Task details — Transcribe all of the material exactly.

═══ Data provided ═══

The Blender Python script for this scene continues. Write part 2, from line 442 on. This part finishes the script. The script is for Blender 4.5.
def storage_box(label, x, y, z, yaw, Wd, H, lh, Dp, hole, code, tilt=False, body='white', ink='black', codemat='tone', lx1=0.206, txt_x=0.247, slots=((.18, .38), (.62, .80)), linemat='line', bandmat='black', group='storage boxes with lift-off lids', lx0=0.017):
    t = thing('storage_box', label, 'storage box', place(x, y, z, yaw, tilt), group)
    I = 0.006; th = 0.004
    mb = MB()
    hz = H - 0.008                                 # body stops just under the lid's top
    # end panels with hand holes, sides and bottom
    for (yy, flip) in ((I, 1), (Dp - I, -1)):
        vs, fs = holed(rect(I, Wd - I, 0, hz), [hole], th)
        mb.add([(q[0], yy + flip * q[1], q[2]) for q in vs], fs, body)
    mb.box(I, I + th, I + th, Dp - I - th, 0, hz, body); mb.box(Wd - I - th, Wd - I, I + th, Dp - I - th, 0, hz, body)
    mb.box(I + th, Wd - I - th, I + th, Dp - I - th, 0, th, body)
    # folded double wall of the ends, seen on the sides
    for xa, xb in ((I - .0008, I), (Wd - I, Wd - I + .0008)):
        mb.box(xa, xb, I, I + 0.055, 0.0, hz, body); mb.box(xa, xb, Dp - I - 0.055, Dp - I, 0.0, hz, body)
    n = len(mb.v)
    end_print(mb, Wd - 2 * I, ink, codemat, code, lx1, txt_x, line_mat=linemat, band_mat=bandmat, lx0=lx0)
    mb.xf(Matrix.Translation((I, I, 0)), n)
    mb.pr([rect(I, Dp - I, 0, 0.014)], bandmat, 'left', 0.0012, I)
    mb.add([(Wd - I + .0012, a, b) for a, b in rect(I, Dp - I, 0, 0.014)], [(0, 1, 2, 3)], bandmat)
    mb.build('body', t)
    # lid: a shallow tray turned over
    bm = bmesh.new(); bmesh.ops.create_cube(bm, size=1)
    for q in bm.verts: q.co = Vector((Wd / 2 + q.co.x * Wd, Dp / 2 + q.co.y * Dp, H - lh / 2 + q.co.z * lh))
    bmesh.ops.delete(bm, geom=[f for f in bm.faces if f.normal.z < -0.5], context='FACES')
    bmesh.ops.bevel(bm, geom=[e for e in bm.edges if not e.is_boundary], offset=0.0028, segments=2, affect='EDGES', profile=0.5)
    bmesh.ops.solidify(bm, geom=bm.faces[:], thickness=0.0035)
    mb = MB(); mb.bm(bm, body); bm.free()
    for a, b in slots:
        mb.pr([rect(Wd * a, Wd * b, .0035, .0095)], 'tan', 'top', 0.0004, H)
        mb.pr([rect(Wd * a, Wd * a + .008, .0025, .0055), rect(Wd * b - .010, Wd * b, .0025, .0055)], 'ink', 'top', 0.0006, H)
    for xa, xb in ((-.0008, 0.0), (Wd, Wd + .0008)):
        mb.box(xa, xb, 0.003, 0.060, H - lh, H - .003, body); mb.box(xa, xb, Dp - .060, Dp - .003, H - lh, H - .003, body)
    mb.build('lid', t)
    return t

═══

Exercise solution —
The Blender Python script for this scene continues. Write part 2, from line 442 on. This part finishes the script. The script is for Blender 4.5.
def storage_box(label, x, y, z, yaw, Wd, H, lh, Dp, hole, code, tilt=False, body='white', ink='black', codemat='tone', lx1=0.206, txt_x=0.247, slots=((.18, .38), (.62, .80)), linemat='line', bandmat='black', group='storage boxes with lift-off lids', lx0=0.017):
    t = thing('storage_box', label, 'storage box', place(x, y, z, yaw, tilt), group)
    I = 0.006; th = 0.004
    mb = MB()
    hz = H - 0.008                                 # body stops just under the lid's top
    # end panels with hand holes, sides and bottom
    for (yy, flip) in ((I, 1), (Dp - I, -1)):
        vs, fs = holed(rect(I, Wd - I, 0, hz), [hole], th)
        mb.add([(q[0], yy + flip * q[1], q[2]) for q in vs], fs, body)
    mb.box(I, I + th, I + th, Dp - I - th, 0, hz, body); mb.box(Wd - I - th, Wd - I, I + th, Dp - I - th, 0, hz, body)
    mb.box(I + th, Wd - I - th, I + th, Dp - I - th, 0, th, body)
    # folded double wall of the ends, seen on the sides
    for xa, xb in ((I - .0008, I), (Wd - I, Wd - I + .0008)):
        mb.box(xa, xb, I, I + 0.055, 0.0, hz, body); mb.box(xa, xb, Dp - I - 0.055, Dp - I, 0.0, hz, body)
    n = len(mb.v)
    end_print(mb, Wd - 2 * I, ink, codemat, code, lx1, txt_x, line_mat=linemat, band_mat=bandmat, lx0=lx0)
    mb.xf(Matrix.Translation((I, I, 0)), n)
    mb.pr([rect(I, Dp - I, 0, 0.014)], bandmat, 'left', 0.0012, I)
    mb.add([(Wd - I + .0012, a, b) for a, b in rect(I, Dp - I, 0, 0.014)], [(0, 1, 2, 3)], bandmat)
    mb.build('body', t)
    # lid: a shallow tray turned over
    bm = bmesh.new(); bmesh.ops.create_cube(bm, size=1)
    for q in bm.verts: q.co = Vector((Wd / 2 + q.co.x * Wd, Dp / 2 + q.co.y * Dp, H - lh / 2 + q.co.z * lh))
    bmesh.ops.delete(bm, geom=[f for f in bm.faces if f.normal.z < -0.5], context='FACES')
    bmesh.ops.bevel(bm, geom=[e for e in bm.edges if not e.is_boundary], offset=0.0028, segments=2, affect='EDGES', profile=0.5)
    bmesh.ops.solidify(bm, geom=bm.faces[:], thickness=0.0035)
    mb = MB(); mb.bm(bm, body); bm.free()
    for a, b in slots:
        mb.pr([rect(Wd * a, Wd * b, .0035, .0095)], 'tan', 'top', 0.0004, H)
        mb.pr([rect(Wd * a, Wd * a + .008, .0025, .0055), rect(Wd * b - .010, Wd * b, .0025, .0055)], 'ink', 'top', 0.0006, H)
    for xa, xb in ((-.0008, 0.0), (Wd, Wd + .0008)):
        mb.box(xa, xb, 0.003, 0.060, H - lh, H - .003, body); mb.box(xa, xb, Dp - .060, Dp - .003, H - lh, H - .003, body)
    mb.build('lid', t)
    return t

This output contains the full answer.